* **Objective**: Stop after the line with "CAMZ, F, CX, CY = 1.45, 1000.0, 268.0, 68.0": repeat exactly every line before it, beginning with the first, and that line itself.

══ Provided data

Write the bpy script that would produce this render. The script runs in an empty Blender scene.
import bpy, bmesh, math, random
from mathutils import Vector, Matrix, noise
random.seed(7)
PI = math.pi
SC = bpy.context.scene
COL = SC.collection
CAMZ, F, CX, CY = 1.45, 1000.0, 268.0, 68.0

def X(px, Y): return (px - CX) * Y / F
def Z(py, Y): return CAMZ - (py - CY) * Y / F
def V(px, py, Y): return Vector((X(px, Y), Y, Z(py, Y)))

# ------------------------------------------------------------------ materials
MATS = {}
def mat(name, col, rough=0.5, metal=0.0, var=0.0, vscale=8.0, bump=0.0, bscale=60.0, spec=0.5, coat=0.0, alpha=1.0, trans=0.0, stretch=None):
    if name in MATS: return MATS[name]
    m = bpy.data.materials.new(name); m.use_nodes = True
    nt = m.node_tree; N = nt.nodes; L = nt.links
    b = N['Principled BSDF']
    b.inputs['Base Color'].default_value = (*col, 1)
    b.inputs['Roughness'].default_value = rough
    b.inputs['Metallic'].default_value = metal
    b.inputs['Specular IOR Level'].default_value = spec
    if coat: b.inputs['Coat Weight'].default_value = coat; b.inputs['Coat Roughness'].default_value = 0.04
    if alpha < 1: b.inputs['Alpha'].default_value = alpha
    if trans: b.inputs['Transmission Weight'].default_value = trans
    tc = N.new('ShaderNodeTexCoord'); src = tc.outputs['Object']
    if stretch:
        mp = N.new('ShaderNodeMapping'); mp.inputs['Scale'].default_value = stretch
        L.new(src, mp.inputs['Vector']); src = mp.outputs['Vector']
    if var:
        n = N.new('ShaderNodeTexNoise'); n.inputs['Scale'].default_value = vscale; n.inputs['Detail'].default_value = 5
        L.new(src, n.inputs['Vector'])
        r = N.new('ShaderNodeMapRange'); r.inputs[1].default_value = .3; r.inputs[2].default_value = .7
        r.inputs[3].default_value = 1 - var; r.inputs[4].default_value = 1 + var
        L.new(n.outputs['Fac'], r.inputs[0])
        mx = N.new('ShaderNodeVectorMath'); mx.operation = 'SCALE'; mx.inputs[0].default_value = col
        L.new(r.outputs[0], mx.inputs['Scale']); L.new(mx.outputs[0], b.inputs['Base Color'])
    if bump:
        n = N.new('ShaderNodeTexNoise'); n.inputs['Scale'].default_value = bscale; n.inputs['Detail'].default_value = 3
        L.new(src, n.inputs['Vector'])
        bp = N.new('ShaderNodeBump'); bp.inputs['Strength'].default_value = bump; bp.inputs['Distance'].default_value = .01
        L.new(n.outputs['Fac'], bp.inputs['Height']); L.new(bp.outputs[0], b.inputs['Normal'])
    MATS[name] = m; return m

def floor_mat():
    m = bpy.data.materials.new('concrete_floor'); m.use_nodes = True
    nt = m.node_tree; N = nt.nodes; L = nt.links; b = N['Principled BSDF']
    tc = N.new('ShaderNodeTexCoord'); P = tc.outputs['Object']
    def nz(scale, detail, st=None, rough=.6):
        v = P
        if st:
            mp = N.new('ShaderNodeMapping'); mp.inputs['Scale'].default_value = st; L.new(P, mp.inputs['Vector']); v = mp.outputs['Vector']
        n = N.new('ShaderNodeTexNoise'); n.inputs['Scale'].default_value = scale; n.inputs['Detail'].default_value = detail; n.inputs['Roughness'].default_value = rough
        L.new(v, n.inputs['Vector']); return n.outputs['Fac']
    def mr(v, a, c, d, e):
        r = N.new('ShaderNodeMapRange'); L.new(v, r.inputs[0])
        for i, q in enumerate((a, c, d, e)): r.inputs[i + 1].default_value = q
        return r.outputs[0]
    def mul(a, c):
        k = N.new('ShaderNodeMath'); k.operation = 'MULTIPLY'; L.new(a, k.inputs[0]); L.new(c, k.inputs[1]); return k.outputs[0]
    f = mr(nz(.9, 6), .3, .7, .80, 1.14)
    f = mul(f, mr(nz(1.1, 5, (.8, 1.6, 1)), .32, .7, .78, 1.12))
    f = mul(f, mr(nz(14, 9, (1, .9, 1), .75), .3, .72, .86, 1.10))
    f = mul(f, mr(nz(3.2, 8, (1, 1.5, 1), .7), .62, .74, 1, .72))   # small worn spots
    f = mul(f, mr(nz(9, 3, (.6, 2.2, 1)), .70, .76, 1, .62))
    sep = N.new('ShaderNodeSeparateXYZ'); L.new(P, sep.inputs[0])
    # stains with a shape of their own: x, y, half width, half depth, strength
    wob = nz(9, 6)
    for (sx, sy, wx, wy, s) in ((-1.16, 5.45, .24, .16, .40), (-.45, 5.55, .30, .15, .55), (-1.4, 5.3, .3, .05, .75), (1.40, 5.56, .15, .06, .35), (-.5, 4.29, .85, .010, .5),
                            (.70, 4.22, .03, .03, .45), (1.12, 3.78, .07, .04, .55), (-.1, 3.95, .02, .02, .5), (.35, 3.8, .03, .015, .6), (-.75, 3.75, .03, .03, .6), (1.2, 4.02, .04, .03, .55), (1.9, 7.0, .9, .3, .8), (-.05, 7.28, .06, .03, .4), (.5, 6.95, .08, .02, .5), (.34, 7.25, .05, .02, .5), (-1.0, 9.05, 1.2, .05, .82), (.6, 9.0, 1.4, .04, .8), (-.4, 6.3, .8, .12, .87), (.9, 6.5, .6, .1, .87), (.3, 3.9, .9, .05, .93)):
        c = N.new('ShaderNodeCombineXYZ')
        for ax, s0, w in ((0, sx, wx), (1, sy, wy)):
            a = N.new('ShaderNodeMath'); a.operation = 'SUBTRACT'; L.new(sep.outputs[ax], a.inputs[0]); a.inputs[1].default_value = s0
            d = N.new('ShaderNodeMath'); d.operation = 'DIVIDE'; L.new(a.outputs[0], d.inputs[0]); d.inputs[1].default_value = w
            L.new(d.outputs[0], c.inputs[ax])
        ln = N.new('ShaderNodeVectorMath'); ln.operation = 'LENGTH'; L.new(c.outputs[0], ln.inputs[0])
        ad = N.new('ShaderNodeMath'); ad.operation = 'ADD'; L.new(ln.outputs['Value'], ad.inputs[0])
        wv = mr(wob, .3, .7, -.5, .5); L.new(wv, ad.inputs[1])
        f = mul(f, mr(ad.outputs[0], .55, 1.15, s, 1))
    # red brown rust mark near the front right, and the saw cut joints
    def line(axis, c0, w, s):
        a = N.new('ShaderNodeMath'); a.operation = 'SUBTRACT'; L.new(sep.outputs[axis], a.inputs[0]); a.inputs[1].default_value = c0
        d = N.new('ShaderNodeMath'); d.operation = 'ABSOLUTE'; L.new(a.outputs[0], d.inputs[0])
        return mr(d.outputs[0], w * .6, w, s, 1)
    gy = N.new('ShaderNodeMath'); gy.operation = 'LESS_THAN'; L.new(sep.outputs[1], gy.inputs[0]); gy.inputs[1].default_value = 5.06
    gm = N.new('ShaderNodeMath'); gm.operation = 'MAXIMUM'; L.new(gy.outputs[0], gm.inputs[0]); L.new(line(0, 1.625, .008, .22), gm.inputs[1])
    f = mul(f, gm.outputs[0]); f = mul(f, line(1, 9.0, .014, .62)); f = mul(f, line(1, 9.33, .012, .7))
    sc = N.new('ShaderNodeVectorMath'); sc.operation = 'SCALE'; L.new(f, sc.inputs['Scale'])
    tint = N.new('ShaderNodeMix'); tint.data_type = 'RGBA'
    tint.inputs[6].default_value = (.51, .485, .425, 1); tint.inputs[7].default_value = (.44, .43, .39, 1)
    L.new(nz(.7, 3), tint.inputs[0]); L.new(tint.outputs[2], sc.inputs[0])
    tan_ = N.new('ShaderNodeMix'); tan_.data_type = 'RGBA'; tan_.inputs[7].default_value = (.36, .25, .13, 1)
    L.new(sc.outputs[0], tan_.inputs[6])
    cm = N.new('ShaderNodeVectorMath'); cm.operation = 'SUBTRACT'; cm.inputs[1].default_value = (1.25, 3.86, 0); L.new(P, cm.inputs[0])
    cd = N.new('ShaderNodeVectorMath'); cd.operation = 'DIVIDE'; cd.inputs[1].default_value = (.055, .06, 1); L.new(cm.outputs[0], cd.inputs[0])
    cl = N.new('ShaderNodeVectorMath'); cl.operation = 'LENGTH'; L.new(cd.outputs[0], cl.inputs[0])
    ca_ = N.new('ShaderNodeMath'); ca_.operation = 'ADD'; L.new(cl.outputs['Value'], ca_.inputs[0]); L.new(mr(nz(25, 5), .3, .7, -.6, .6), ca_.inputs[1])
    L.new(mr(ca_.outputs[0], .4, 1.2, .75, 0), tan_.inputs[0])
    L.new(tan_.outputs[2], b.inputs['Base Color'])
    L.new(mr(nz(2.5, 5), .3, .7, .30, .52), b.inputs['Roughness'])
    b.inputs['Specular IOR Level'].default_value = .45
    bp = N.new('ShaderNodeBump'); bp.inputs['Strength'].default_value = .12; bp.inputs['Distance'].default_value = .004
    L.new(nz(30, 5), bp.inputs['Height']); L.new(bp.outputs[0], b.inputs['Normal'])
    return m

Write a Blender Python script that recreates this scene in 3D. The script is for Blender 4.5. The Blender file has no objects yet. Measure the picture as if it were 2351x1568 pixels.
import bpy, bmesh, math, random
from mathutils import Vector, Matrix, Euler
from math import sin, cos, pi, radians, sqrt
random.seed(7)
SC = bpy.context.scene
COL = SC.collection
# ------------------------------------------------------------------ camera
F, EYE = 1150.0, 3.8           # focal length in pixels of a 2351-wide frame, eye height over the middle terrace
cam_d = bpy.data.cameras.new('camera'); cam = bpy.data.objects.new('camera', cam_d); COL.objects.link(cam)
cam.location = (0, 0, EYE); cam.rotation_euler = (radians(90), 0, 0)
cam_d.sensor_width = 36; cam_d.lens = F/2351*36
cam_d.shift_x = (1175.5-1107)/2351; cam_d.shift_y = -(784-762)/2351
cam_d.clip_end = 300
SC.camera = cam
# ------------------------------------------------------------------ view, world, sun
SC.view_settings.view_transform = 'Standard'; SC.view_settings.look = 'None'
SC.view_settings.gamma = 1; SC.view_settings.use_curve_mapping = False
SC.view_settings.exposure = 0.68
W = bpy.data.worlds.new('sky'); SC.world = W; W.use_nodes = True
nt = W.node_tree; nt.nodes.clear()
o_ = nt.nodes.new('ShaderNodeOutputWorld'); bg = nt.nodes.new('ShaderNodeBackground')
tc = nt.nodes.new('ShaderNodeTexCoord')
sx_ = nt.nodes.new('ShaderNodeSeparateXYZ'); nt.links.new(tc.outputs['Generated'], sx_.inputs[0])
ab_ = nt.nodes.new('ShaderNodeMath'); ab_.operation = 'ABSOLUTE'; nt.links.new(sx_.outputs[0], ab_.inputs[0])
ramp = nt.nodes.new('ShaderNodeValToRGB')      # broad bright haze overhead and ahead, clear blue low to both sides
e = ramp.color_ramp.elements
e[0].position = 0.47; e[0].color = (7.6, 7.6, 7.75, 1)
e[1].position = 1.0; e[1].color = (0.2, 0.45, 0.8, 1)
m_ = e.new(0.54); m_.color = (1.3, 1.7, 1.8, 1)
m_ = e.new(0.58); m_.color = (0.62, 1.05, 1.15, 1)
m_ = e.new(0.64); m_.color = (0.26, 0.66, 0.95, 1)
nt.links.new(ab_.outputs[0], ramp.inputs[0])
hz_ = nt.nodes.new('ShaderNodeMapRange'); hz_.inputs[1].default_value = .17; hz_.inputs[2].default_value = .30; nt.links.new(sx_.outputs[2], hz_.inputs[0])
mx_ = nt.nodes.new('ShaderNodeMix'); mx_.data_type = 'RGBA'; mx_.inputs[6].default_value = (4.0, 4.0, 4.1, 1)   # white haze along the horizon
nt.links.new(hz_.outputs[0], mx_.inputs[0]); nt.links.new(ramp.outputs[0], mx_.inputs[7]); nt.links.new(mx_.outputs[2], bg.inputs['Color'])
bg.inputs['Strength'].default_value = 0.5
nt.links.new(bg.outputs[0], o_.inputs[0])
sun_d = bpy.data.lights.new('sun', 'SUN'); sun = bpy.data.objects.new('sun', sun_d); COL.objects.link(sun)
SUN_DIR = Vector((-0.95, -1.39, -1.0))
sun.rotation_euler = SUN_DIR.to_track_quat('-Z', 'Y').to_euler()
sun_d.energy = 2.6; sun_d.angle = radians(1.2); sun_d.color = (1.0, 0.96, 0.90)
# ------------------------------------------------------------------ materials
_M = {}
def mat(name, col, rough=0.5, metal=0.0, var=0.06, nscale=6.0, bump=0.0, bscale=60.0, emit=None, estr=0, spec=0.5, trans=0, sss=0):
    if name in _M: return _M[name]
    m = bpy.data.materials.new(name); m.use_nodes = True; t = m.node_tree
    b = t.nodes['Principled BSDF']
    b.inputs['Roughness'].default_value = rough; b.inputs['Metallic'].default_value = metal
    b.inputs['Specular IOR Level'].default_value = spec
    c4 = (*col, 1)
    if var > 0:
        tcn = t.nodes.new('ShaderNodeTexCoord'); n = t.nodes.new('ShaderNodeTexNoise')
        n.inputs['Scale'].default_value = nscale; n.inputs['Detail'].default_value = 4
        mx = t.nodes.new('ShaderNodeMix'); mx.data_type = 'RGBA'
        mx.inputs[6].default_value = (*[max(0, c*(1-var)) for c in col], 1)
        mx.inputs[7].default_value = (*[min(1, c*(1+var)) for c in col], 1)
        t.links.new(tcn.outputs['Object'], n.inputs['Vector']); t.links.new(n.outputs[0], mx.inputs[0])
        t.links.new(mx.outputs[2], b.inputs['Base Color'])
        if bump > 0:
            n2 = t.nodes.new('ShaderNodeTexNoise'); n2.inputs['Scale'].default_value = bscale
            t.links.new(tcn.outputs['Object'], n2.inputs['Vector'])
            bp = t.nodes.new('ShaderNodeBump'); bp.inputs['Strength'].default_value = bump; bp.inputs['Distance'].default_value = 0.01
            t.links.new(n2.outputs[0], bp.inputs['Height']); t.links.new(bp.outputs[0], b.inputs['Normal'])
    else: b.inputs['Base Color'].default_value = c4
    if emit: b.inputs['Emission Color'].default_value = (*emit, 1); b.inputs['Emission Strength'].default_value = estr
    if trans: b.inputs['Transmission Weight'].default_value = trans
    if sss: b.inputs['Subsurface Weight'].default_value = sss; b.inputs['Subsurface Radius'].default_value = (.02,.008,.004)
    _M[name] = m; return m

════

* **Solution below**:
Write the bpy script that would produce this render. The script runs in an empty Blender scene.
import bpy, bmesh, math, random
from mathutils import Vector, Matrix, noise
random.seed(7)
PI = math.pi
SC = bpy.context.scene
COL = SC.collection
CAMZ, F, CX, CY = 1.45, 1000.0, 268.0, 68.0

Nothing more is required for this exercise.